Given problem: Copy out all lines with the word "this" in them.

Information provided:
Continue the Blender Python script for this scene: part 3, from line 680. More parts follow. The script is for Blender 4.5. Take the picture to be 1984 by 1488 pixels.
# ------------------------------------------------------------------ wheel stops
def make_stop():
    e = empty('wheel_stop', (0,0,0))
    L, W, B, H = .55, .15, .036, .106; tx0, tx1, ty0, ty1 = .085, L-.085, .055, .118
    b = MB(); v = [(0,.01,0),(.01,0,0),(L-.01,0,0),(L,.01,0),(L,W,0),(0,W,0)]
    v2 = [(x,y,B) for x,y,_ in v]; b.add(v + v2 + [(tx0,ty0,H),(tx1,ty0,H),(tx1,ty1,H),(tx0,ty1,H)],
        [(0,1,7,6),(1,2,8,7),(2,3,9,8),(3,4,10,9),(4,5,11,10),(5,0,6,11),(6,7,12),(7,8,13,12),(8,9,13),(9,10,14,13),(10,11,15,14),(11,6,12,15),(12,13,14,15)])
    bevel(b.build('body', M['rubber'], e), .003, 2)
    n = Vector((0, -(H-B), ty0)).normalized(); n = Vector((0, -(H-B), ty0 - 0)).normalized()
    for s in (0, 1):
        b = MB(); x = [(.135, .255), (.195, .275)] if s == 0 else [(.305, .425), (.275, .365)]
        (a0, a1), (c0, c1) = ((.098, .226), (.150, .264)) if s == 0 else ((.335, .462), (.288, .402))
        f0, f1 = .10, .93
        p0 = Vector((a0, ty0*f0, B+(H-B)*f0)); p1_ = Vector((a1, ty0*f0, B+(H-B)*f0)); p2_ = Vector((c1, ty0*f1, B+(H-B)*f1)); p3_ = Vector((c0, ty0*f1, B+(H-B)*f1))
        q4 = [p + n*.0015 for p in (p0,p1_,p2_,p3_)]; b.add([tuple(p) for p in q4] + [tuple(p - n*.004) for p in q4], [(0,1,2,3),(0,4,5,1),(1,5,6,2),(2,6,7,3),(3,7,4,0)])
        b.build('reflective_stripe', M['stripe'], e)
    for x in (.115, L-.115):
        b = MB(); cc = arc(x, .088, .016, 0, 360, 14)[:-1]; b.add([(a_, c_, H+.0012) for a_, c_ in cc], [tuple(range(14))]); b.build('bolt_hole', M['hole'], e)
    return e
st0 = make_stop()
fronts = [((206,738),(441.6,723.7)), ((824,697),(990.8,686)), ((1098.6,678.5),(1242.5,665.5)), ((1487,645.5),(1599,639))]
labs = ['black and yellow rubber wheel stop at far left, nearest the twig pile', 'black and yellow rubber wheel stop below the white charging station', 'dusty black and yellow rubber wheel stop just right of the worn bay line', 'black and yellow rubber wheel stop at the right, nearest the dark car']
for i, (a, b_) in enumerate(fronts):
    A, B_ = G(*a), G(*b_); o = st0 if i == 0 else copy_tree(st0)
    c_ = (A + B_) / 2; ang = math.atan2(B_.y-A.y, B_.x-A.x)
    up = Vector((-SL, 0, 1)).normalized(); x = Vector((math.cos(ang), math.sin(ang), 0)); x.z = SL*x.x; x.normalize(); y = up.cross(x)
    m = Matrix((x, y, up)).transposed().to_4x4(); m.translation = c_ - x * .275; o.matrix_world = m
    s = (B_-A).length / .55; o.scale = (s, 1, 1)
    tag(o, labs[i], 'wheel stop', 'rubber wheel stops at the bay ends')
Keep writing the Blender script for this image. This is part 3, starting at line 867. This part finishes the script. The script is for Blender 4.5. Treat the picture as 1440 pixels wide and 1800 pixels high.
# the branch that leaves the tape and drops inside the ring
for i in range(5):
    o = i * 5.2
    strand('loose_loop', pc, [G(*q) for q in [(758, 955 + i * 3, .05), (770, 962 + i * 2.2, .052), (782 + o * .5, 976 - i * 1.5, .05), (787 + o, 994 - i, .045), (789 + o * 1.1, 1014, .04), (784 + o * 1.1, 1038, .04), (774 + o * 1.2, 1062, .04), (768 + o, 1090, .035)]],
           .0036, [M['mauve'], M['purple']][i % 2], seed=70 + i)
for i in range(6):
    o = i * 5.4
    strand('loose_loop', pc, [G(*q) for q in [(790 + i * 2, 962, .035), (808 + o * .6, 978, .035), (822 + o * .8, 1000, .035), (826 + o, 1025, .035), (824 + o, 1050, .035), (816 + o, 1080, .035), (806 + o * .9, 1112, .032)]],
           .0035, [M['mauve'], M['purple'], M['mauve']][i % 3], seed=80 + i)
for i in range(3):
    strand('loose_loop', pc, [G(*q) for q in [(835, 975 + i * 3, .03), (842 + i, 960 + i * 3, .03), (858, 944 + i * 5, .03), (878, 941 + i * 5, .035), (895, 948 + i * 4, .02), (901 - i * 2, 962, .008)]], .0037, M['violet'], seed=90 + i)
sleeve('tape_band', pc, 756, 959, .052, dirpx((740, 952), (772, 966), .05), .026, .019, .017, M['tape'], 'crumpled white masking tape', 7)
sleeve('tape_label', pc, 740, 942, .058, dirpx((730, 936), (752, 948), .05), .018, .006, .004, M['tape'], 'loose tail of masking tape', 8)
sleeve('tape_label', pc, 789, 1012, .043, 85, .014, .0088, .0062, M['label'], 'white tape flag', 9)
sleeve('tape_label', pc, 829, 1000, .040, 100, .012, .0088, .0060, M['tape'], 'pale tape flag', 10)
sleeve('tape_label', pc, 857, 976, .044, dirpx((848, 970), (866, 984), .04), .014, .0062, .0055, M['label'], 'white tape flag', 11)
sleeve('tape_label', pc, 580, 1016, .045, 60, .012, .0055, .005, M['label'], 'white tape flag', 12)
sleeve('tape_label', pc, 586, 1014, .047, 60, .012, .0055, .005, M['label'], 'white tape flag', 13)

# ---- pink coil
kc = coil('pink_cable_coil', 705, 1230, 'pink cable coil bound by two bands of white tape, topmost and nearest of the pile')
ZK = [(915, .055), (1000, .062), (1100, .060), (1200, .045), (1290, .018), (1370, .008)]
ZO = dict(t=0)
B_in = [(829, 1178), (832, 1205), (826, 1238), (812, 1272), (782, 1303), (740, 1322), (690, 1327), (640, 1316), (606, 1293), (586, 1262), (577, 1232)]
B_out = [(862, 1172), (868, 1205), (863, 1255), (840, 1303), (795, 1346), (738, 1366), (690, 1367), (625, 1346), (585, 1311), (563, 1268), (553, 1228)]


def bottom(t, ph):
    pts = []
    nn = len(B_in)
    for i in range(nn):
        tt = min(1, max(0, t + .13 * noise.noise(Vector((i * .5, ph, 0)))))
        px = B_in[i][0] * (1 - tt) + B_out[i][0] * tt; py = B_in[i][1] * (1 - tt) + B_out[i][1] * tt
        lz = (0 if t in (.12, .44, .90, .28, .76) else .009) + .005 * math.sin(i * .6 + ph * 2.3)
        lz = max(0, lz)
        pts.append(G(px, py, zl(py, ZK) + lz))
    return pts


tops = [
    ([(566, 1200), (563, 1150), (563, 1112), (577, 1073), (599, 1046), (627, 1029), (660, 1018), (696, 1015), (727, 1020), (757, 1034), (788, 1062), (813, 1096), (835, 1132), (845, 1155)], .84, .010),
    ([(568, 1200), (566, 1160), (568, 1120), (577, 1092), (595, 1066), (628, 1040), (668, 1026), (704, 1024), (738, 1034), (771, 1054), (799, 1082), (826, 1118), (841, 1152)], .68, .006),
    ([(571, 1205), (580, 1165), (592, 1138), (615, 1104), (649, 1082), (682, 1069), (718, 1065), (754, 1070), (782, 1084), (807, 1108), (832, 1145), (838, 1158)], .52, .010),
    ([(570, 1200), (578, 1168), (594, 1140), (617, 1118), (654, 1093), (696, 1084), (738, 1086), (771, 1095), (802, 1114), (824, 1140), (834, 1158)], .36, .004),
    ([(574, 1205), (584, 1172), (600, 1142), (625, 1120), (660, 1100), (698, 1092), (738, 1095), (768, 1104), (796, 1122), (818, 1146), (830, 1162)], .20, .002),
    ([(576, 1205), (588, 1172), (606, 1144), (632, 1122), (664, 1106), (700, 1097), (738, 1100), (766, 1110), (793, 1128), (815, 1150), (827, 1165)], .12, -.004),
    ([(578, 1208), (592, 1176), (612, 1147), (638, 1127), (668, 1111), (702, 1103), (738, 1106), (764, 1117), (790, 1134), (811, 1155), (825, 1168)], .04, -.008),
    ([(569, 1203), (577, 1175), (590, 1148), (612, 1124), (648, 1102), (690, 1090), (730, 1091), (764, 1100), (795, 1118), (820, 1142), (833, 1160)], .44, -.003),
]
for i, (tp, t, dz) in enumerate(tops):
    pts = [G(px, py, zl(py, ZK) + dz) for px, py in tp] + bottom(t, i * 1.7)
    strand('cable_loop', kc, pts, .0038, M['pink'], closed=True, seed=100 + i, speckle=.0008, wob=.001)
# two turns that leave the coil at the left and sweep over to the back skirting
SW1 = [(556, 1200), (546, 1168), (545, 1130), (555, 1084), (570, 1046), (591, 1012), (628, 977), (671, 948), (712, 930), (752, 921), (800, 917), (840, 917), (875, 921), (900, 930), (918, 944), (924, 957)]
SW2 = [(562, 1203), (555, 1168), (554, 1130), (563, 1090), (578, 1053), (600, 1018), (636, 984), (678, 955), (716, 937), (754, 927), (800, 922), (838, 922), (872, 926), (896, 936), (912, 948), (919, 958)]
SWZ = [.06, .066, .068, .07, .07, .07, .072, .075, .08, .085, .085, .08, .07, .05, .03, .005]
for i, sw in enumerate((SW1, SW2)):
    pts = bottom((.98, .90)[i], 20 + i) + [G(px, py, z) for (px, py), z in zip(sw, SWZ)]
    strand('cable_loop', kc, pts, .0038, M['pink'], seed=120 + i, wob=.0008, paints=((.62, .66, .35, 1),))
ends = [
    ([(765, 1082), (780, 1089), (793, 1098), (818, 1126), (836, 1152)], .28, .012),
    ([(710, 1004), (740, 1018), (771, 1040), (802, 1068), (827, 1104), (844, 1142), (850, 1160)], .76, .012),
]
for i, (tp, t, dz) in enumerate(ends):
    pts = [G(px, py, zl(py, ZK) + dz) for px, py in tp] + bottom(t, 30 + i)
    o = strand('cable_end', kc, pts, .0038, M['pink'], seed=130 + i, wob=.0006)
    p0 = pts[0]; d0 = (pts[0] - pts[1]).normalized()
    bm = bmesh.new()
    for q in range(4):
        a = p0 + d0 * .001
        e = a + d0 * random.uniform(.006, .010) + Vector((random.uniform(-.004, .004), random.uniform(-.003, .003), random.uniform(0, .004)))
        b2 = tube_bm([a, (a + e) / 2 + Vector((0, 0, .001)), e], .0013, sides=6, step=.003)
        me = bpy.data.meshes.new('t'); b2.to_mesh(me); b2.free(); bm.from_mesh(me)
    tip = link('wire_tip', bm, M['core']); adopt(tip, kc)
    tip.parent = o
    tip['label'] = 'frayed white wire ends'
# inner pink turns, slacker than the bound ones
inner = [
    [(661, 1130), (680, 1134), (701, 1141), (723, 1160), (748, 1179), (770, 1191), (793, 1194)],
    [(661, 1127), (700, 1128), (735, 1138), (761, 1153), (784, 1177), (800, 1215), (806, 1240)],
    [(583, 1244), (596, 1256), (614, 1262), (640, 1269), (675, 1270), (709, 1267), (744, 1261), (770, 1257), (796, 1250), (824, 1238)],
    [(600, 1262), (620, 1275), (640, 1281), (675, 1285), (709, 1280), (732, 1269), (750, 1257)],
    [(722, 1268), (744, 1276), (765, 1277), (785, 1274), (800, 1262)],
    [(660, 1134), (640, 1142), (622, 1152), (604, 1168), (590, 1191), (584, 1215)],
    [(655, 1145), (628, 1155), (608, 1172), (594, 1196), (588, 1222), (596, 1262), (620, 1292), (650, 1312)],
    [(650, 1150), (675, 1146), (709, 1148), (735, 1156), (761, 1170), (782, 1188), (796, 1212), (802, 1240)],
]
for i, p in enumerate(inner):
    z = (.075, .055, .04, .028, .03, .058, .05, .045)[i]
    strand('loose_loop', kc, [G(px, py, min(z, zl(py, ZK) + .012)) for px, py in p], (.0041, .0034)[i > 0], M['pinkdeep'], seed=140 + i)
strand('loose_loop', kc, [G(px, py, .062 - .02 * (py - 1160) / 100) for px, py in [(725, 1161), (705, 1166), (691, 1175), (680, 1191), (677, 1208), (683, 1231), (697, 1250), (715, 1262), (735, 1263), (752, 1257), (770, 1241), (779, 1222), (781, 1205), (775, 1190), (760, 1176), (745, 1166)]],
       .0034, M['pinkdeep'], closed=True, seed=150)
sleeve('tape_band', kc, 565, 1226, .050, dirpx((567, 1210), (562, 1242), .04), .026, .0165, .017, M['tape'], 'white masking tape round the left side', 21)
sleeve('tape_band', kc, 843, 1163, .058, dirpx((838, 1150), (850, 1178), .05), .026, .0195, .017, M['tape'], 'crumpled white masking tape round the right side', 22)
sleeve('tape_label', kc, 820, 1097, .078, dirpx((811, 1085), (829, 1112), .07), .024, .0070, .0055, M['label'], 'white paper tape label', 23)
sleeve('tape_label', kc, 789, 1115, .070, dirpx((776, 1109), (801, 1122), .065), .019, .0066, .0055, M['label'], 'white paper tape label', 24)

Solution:
Continue the Blender Python script for this scene: part 3, from line 680. More parts follow. The script is for Blender 4.5. Take the picture to be 1984 by 1488 pixels.
Keep writing the Blender script for this image. This is part 3, starting at line 867. This part finishes the script. The script is for Blender 4.5. Treat the picture as 1440 pixels wide and 1800 pixels high.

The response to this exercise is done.